Die Behörde hätte im Fall der Abschiebung zumindest die Aufnahmebedingungen im Zielstaat prüfen müssen. Das ist offenbar nicht geschehen, sonst wäre nicht die Abschiebung nach Serbien (Belgrad) erfolgt, in ein Land, zu dem Senad keinerlei Bezugspunkte besitzt.

Unabhängig von der nur eingeschränkten Anwendung der UN-Kinderrechtskonvention haben die Berliner Ausländerbehörde und die Senatsverwaltung für Inneres und Sport den Vorrang des Kinderwohls zu beachten. Dafür gibt es entsprechende politische Rahmenbedingungen, da in der Koalitionsvereinbarung von SPD und Linkspartei sich ausdrücklich für die Aufgabe des Vorbehalts gegenüber der UN-Kinderrechtskonvention ausgesprochen wird.
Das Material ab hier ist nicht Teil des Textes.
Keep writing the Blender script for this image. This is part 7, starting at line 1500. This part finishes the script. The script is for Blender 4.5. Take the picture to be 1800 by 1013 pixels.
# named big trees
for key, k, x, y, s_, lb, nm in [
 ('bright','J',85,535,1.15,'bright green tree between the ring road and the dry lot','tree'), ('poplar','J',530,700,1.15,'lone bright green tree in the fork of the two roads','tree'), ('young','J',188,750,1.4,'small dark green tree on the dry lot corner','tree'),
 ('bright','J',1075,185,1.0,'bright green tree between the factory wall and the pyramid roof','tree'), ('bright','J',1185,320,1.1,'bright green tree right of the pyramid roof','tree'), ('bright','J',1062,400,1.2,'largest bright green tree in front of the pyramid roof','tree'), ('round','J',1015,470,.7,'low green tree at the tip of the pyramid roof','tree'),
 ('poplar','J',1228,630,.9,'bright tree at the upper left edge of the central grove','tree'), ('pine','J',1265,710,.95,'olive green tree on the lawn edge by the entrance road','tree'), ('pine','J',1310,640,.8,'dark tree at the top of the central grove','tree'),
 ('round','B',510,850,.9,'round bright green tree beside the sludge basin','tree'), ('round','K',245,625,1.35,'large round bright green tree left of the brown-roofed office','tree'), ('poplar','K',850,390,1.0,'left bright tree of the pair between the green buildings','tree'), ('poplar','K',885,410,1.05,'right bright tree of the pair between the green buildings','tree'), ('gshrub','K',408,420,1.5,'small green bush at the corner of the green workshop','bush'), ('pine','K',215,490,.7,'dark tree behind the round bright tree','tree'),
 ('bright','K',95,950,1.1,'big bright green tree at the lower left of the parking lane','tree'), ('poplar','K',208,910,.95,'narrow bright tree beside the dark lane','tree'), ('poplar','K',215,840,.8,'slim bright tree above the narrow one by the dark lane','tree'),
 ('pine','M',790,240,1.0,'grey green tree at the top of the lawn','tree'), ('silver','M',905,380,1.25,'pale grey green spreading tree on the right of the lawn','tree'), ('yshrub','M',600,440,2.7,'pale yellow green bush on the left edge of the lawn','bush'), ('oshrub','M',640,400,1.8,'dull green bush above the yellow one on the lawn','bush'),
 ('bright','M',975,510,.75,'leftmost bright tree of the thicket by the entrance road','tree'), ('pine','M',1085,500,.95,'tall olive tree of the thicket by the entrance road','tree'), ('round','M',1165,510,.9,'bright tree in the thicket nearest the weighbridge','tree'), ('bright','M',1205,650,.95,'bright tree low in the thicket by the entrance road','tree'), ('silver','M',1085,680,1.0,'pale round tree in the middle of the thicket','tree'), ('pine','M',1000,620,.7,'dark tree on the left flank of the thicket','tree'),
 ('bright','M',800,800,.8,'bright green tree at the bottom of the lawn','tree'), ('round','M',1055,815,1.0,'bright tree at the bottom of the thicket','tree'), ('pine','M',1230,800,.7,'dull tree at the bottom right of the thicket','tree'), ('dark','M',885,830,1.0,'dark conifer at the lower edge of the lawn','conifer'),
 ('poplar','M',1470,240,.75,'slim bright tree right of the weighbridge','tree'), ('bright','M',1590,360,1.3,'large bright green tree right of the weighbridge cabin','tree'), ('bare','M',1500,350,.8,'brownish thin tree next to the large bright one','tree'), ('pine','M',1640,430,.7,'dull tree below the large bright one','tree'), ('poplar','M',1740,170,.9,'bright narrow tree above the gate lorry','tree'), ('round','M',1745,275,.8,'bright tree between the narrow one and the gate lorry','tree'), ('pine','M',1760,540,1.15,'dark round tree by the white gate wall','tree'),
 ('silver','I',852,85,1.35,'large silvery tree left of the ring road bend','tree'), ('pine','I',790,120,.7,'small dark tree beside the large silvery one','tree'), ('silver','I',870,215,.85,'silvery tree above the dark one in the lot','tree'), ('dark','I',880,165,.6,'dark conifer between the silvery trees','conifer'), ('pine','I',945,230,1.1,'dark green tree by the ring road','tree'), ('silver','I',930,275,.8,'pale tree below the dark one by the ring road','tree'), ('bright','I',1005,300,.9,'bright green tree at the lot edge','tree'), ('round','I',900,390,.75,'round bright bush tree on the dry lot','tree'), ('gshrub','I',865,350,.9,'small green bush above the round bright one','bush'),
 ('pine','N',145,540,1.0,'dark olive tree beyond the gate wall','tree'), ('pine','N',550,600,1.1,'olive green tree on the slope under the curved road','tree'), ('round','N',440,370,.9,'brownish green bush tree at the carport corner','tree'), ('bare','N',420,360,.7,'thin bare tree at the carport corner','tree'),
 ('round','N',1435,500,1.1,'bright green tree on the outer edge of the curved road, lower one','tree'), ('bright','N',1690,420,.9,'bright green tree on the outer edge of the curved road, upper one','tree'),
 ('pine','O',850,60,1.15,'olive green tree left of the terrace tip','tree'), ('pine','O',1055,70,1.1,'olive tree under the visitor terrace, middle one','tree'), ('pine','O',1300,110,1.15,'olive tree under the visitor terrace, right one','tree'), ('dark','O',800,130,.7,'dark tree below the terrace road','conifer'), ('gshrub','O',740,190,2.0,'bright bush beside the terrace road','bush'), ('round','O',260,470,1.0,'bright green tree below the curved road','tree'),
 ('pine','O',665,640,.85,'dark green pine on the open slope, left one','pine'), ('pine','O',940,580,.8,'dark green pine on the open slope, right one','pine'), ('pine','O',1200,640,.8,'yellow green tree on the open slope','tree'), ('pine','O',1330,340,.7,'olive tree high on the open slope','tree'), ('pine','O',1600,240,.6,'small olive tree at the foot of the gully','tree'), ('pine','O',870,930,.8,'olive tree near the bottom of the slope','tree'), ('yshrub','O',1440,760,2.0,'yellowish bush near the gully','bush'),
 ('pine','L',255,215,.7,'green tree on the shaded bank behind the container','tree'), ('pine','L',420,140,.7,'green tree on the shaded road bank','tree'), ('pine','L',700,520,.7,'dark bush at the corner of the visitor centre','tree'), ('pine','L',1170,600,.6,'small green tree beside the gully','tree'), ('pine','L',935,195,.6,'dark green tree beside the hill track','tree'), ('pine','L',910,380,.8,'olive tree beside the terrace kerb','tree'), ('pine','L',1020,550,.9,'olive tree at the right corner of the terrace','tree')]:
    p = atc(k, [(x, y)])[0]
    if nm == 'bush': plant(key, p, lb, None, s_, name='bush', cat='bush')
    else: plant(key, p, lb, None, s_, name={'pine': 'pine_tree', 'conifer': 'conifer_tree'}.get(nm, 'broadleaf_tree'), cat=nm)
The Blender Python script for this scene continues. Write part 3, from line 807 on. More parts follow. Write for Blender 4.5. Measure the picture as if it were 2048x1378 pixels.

Der Flüchtlingsrat Berlin fordert daher den Berliner Innensenator zu einer umfassenden Aufklärung des Vorfalls auf. Es sollte künftig sichergestellt werden, dass das Kindeswohl in allen Behörden als oberste Handlungsmaxime behandelt wird.

Senad sollte ein Rückkehrrecht eingeräumt werden, damit er z.B. seinen Schulabschluss machen kann.